**Provided data**
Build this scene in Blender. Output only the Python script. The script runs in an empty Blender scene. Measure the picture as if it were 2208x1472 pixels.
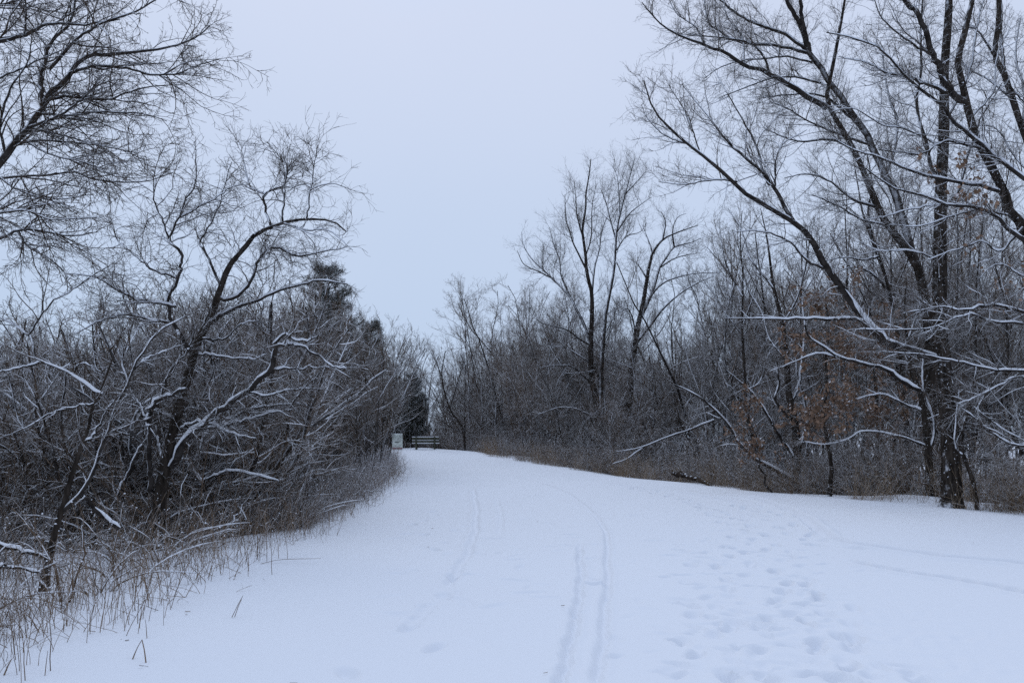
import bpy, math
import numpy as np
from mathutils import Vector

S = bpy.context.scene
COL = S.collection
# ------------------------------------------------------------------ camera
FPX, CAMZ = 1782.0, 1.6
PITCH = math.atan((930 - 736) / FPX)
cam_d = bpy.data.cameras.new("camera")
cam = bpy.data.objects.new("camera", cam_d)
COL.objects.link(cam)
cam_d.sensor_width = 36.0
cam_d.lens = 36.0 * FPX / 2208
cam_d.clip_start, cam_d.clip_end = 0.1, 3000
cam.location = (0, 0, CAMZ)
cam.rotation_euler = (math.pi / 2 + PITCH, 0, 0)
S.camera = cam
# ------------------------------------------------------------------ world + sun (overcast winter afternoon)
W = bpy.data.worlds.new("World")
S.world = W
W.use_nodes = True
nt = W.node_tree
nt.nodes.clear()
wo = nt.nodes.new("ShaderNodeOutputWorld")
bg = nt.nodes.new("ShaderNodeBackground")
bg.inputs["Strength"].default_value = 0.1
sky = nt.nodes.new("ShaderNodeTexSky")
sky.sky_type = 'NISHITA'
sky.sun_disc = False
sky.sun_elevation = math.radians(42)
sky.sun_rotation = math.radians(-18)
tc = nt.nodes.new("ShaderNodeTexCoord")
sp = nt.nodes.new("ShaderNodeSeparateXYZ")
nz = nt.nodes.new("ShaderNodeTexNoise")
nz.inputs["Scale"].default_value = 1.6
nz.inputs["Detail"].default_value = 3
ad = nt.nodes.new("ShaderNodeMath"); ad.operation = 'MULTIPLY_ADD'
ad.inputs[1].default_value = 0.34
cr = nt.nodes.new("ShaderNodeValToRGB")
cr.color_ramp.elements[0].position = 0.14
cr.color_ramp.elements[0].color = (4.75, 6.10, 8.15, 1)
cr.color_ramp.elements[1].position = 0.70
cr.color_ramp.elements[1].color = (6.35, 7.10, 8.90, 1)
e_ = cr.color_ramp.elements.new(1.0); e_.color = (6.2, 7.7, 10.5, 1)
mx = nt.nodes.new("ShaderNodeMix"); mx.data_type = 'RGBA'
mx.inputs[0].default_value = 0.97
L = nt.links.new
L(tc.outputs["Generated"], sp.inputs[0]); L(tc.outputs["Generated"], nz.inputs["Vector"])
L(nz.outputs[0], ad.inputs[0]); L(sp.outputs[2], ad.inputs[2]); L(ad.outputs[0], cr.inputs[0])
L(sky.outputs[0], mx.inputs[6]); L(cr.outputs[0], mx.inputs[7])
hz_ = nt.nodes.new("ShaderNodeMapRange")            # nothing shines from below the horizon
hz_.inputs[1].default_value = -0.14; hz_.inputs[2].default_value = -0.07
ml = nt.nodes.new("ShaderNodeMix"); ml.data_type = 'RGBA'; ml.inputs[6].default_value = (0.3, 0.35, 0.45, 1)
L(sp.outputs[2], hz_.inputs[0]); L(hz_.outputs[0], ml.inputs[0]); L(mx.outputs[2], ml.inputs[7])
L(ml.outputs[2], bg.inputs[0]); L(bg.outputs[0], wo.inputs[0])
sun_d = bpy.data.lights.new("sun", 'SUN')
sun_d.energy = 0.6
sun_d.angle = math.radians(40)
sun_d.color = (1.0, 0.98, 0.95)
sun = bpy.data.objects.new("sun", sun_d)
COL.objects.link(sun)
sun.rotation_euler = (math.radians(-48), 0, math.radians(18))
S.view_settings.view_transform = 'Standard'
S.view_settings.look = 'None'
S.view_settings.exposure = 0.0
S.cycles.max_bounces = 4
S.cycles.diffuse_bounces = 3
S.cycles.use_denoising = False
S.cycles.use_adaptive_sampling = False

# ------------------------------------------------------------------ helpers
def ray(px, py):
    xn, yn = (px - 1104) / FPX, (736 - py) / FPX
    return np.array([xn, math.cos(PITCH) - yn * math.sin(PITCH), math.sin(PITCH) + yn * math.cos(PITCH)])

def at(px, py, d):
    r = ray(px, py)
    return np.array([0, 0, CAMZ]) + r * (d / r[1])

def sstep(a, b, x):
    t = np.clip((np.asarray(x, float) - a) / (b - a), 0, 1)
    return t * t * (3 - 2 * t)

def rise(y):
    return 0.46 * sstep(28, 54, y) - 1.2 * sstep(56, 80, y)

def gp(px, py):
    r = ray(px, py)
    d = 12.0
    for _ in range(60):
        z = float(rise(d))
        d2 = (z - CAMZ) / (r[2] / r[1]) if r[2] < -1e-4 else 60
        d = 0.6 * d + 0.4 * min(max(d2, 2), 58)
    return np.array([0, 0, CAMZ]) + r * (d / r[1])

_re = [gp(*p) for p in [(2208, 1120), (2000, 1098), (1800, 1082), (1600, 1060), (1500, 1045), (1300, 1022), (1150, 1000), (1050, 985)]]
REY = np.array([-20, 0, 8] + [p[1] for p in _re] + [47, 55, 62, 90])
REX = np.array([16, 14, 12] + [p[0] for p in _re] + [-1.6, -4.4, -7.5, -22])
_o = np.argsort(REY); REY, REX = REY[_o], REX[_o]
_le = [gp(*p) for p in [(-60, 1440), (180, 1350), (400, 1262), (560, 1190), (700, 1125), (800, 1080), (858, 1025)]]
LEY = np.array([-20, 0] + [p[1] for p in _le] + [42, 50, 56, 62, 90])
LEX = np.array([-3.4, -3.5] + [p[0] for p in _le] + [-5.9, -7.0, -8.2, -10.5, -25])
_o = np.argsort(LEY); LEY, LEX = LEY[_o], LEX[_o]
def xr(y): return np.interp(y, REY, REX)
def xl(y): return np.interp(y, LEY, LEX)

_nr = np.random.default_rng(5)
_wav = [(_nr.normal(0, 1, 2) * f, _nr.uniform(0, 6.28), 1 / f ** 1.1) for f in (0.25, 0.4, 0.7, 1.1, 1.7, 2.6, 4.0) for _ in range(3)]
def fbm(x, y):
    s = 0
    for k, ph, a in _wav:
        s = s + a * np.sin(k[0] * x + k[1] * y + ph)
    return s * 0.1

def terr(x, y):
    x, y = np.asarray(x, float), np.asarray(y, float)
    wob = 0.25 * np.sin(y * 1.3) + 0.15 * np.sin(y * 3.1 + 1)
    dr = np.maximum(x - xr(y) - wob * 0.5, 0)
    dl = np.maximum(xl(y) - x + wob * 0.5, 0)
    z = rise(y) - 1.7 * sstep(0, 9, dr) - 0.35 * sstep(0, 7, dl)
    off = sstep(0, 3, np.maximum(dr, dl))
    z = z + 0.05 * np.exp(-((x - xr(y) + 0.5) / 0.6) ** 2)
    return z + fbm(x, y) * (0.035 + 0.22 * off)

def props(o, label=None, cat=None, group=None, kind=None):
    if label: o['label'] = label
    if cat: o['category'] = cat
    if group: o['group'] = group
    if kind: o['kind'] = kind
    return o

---

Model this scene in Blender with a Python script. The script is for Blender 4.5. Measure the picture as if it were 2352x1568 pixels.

--

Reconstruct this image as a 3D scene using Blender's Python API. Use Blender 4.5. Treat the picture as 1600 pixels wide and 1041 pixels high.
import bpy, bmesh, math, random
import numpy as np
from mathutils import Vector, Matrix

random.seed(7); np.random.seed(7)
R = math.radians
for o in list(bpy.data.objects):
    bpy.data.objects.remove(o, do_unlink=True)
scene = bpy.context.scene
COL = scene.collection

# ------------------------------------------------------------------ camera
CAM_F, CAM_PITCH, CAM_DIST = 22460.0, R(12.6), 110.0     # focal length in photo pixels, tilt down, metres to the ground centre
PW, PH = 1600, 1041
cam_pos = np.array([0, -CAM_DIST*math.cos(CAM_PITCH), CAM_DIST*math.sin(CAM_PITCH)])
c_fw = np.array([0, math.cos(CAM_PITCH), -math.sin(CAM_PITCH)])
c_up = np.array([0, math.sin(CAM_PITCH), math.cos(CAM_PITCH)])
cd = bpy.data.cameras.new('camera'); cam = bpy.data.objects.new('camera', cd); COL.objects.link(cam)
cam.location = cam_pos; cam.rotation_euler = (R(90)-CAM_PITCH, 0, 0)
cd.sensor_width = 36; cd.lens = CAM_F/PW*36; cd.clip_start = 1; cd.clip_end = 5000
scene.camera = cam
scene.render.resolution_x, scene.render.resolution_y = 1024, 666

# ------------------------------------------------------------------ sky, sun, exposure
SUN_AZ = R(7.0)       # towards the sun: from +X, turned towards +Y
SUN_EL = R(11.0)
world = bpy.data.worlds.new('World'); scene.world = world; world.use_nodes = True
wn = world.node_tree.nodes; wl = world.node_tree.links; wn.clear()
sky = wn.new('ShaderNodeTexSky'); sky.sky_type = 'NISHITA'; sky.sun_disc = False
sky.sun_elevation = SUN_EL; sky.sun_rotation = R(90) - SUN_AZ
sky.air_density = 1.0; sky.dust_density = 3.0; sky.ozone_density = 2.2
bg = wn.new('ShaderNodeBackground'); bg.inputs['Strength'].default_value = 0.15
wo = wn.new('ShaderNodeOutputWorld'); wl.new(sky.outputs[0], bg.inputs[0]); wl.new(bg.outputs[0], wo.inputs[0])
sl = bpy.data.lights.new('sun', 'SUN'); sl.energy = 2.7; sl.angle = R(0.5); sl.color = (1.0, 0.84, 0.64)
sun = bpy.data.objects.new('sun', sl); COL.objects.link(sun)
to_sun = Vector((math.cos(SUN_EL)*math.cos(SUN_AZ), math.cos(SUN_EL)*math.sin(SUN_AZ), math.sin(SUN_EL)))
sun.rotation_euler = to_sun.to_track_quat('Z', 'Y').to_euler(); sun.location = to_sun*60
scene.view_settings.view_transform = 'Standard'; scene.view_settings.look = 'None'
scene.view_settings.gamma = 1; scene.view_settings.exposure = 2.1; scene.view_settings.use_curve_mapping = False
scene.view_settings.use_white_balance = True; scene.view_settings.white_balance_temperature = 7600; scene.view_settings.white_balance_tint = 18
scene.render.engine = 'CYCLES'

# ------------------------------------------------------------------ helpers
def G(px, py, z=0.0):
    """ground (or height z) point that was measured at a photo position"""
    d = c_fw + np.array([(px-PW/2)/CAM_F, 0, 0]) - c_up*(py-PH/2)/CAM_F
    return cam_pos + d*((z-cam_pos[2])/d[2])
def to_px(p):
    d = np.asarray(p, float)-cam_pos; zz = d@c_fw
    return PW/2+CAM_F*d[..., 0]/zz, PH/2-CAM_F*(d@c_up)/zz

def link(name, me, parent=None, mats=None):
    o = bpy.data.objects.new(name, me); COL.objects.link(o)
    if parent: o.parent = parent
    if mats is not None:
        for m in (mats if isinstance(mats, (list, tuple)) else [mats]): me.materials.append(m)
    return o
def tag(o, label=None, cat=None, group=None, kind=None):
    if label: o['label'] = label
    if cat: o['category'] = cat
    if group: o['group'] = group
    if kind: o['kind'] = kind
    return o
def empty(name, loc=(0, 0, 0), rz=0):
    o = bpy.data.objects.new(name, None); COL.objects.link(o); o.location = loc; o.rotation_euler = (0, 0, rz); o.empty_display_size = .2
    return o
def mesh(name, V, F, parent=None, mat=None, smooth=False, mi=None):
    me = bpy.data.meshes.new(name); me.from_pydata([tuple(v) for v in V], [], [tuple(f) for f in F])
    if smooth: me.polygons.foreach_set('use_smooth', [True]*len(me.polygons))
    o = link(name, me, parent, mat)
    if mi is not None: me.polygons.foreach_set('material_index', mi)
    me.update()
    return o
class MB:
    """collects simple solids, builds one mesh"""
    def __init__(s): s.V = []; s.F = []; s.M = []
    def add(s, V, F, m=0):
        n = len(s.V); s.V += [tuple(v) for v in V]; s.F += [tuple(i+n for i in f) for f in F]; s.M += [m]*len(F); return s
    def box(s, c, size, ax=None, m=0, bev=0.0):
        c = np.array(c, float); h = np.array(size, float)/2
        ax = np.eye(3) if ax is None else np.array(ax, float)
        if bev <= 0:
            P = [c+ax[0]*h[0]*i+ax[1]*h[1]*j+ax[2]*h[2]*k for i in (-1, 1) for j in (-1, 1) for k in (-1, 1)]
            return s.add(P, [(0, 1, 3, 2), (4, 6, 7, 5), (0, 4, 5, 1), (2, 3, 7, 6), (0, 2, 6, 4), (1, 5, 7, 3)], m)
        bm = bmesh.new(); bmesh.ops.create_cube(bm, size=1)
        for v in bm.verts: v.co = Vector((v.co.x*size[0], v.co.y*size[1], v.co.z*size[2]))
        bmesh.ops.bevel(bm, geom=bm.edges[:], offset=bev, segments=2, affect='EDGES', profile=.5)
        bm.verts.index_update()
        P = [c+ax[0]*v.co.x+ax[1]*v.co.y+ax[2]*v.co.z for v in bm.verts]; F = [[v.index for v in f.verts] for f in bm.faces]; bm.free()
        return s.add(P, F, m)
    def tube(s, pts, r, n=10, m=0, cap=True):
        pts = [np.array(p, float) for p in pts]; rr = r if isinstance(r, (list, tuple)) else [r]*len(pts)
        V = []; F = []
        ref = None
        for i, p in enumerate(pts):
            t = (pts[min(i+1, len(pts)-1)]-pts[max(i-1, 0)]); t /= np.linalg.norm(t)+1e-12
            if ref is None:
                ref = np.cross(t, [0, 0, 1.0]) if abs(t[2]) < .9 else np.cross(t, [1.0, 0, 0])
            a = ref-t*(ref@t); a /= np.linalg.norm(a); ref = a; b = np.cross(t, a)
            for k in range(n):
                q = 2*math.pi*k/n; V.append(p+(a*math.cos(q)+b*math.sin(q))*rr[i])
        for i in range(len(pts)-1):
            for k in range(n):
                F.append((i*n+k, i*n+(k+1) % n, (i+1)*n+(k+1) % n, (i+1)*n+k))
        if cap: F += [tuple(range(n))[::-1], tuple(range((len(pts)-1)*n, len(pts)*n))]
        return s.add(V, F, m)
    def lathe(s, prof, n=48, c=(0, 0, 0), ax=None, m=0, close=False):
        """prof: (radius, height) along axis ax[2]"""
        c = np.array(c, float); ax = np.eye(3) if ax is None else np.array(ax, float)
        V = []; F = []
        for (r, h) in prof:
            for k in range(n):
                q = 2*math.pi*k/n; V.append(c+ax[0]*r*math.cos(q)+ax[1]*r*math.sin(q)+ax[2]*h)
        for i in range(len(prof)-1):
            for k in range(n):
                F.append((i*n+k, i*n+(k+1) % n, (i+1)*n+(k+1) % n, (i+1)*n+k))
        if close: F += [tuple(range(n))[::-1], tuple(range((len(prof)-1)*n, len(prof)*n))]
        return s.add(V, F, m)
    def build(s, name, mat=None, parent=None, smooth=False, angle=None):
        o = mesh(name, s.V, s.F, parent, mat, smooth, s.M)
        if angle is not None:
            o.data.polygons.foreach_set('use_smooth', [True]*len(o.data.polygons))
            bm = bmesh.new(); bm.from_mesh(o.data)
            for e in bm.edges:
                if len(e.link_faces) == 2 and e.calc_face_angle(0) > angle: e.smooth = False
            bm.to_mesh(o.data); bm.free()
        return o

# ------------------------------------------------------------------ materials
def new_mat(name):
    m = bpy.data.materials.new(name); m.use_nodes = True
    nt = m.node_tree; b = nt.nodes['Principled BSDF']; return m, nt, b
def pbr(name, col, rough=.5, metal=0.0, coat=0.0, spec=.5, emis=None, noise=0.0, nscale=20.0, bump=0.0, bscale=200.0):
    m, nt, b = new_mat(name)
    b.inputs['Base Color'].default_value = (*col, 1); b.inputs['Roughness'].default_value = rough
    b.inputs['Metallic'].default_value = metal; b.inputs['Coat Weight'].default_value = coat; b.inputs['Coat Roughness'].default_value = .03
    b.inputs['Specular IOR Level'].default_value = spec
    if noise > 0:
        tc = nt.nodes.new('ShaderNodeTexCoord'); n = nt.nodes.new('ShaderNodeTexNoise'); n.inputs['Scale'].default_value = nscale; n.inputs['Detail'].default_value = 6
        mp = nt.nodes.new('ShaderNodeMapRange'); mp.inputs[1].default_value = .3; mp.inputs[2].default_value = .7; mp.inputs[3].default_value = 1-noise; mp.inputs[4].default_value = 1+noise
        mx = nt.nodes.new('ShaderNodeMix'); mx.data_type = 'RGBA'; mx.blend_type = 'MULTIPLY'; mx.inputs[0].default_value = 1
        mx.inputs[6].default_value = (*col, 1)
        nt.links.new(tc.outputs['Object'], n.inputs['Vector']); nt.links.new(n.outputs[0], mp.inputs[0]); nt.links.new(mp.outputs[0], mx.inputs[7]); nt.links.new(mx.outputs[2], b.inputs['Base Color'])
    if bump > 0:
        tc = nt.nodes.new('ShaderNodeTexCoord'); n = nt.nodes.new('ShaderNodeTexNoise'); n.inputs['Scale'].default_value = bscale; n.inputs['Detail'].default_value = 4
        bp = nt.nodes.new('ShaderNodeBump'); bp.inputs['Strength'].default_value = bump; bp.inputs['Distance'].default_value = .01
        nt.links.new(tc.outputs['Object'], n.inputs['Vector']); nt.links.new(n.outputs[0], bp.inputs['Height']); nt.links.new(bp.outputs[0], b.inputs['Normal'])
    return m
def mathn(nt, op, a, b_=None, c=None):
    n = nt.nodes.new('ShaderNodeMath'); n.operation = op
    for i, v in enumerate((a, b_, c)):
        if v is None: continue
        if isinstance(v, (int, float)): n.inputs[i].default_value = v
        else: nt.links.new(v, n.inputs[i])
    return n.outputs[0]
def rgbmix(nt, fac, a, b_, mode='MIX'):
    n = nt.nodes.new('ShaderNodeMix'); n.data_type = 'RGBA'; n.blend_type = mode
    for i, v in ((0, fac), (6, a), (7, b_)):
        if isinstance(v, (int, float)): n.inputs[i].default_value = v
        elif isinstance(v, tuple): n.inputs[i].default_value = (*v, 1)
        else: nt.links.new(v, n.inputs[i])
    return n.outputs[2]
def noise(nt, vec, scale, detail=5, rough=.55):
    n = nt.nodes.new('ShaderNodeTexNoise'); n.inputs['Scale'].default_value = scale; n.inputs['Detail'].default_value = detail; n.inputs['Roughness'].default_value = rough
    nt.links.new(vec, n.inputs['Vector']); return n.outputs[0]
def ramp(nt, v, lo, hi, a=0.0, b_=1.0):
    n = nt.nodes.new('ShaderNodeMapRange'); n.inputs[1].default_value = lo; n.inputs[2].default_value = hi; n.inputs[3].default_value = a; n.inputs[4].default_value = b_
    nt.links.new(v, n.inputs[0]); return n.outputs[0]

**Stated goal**
Tell how many lines hold the string "script", giving the number and nothing else.

**Exercise output**
2